He would not catch any sleep as the cold kept waking him up – his sweater and shoes had been taken away.
“That is when I learned how long the night is,” he writes.

He was later moved to GSU headquarters, where he learnt that he had been incarcerated with the dean of the faculty of Engineering at the University of Nairobi, Prof Alfred Otieno, and with Mr Otieno Mak’Onyango, then assistant managing editor of the Sunday Standard.

Interrogations continued, occasionally by the Commissioner of Police, Mr. Ben Gethi himself. 
Gethi would soon be sacked by Moi.

After writing multiple statements, the State decided it was ready to proceed with the case against him and Prof Otieno and Mr Mak’Onyango.

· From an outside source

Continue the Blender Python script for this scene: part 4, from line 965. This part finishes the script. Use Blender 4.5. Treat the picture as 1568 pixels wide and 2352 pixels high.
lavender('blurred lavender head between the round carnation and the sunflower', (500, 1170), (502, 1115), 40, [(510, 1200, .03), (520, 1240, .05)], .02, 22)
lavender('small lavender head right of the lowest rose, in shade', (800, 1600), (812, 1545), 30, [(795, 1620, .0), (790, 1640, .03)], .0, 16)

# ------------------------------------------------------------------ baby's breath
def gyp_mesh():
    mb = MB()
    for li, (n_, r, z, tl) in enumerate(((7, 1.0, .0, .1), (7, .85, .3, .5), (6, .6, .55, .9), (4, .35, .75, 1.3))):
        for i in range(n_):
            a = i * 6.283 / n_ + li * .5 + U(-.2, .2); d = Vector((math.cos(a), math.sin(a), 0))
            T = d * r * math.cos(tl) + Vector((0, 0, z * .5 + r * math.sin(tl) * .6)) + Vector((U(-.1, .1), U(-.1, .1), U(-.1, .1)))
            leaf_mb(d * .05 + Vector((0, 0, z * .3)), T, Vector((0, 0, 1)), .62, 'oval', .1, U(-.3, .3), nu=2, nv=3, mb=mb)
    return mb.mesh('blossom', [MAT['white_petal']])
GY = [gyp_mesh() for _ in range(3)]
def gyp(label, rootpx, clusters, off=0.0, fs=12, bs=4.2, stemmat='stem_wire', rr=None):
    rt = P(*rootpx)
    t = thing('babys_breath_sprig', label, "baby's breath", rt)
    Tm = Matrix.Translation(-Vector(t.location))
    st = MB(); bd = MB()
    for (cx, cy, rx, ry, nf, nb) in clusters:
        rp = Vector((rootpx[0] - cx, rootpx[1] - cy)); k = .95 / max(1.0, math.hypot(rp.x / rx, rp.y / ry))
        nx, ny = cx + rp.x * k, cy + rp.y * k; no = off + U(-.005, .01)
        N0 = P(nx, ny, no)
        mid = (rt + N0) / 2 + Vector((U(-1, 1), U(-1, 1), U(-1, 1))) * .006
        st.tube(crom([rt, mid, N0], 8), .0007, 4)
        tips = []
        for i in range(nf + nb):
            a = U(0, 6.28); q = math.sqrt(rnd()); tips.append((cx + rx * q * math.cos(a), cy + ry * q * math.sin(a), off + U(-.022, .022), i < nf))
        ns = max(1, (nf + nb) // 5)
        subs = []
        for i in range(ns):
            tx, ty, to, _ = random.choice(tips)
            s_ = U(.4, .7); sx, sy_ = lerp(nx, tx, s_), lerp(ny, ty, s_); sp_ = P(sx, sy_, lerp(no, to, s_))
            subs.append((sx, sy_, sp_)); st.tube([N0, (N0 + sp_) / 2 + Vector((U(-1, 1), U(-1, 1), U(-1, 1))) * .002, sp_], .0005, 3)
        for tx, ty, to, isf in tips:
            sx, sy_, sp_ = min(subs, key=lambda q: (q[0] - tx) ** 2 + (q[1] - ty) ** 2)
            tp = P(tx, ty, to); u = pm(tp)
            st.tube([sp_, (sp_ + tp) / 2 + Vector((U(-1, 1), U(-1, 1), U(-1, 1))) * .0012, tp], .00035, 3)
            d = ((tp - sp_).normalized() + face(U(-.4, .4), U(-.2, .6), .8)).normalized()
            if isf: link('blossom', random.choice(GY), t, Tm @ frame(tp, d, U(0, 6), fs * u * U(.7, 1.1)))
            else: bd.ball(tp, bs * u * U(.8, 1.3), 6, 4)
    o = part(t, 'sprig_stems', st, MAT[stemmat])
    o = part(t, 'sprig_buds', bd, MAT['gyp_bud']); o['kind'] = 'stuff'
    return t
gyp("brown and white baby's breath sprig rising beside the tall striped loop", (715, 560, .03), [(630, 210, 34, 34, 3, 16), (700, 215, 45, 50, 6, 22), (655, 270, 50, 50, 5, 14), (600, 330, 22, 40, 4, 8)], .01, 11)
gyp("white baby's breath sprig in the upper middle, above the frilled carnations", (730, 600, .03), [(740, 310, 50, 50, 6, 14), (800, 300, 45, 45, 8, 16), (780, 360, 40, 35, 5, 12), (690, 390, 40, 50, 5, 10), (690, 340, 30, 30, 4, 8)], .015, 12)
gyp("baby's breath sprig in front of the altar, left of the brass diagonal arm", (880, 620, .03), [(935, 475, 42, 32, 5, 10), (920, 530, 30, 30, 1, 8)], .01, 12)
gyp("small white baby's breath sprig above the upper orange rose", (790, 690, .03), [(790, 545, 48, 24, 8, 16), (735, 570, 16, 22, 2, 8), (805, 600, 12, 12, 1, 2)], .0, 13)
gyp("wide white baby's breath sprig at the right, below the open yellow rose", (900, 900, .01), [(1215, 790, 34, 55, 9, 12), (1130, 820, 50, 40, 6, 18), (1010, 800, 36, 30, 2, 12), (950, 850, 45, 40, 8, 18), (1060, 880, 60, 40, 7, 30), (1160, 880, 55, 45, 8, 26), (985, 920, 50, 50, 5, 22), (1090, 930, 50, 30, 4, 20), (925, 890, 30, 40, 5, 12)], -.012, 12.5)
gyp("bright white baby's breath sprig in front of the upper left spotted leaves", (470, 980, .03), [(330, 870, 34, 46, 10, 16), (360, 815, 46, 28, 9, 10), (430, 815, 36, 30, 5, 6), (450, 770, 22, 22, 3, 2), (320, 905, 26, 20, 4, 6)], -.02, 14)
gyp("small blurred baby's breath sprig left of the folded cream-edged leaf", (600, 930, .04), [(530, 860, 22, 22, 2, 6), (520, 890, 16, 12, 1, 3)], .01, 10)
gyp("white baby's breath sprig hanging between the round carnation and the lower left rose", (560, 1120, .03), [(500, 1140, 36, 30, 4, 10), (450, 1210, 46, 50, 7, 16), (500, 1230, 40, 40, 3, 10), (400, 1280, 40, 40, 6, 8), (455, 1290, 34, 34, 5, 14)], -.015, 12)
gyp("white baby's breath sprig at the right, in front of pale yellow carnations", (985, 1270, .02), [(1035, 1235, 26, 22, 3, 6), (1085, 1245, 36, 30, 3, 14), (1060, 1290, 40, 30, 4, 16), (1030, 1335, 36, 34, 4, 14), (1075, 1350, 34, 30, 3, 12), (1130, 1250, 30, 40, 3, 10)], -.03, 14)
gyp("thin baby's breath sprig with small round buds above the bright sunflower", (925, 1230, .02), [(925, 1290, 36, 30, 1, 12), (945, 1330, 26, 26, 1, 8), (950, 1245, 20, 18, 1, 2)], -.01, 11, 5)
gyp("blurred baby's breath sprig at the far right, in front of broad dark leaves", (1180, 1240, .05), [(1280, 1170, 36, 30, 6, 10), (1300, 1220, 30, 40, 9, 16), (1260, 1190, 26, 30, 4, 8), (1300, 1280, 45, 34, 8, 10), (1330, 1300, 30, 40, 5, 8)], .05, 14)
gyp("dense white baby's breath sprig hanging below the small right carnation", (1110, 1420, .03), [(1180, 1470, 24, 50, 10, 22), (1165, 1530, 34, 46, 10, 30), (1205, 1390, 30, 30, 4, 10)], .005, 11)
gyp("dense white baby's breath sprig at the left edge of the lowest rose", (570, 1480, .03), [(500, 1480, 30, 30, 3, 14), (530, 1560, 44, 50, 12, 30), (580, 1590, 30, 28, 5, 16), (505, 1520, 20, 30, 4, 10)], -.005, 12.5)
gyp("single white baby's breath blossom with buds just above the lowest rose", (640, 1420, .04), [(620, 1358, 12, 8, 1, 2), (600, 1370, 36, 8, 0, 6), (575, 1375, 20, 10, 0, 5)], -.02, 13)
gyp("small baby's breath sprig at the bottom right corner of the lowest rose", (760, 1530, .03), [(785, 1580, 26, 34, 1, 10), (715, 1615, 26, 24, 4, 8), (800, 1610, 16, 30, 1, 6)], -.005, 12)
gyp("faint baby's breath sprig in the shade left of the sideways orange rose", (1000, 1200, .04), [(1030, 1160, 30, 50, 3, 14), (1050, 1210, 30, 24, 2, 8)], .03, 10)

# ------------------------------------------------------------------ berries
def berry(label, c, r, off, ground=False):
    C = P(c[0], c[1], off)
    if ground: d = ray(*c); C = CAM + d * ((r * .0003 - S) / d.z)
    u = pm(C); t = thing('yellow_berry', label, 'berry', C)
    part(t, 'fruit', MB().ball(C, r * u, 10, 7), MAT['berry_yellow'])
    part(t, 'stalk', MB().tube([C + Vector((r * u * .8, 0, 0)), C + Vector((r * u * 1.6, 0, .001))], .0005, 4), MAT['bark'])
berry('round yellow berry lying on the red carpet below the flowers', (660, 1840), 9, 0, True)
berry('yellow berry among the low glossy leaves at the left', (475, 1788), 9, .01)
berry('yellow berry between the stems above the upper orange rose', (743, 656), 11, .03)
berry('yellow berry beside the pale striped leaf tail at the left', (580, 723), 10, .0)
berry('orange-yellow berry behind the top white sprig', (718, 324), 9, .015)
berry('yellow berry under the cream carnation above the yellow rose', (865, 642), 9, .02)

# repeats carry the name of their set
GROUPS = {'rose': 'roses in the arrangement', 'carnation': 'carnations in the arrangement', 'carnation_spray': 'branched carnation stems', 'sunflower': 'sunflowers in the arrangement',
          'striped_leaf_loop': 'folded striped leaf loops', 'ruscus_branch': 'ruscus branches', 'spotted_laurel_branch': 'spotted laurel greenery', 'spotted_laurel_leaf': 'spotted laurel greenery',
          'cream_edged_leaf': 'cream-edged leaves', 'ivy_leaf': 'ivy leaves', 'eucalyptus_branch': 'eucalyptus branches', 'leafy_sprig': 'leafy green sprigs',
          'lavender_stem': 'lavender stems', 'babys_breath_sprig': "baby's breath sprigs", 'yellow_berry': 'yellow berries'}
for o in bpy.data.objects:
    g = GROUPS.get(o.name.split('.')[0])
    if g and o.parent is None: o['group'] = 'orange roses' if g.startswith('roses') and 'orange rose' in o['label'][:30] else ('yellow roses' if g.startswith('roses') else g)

The charges were served to their defence lawyers and the suspects were remanded in custody to await their trial and subsequent fate.
“Remand was a rude awakening,” writes Mr Odinga. The suspects were issued with uniforms that were old and torn, especially between the legs, as part of a psychological scheme to humiliate the suspects. Their diet consisted of no more than half-cooked ugali and what Mr Odinga describes as “vegetable water with a few limp leaves floating around”.
They were not allowed to talk to anyone, and their uniforms had a big C printed on the front, to indicate theirs was a capital offence.
They stayed in solitary confinement with virtually no sunlight. They would be escorted to the toilets twice a day. This was done individually, so that they did not speak to anyone.
The warders spied on each other to ensure that no one helped the prisoners to break the rules. 
After several postponements, Raila’s trial was to take place on March 24, 1983. The prosecution was led by lawyer Sharad Rao (now chairman of the Judges and Magistrates Vetting Board).
Instead of commencing the trial, Mr. Rao announced orders from the Attorney General to enter a nolle prosequi – that the State no longer wished to prosecute the three. The three men were released immediately, but as they soon found out, they were not going home anytime soon.
That evening, provincial police chief, Philip Kilonzo, served them with detention orders signed by then internal security minister, Justus Ole Tipis. Detention was legal at that time.
“We three detainees arrived at Kamiti about midnight, back where we had started the day – but now we had a new home: the isolation block, the detention camp, the prison within a prison. The next phase of the struggle had begun,” writes Mr Odinga.
For over five years, Raila remained in prison, before Moi released him on February 5, 1988.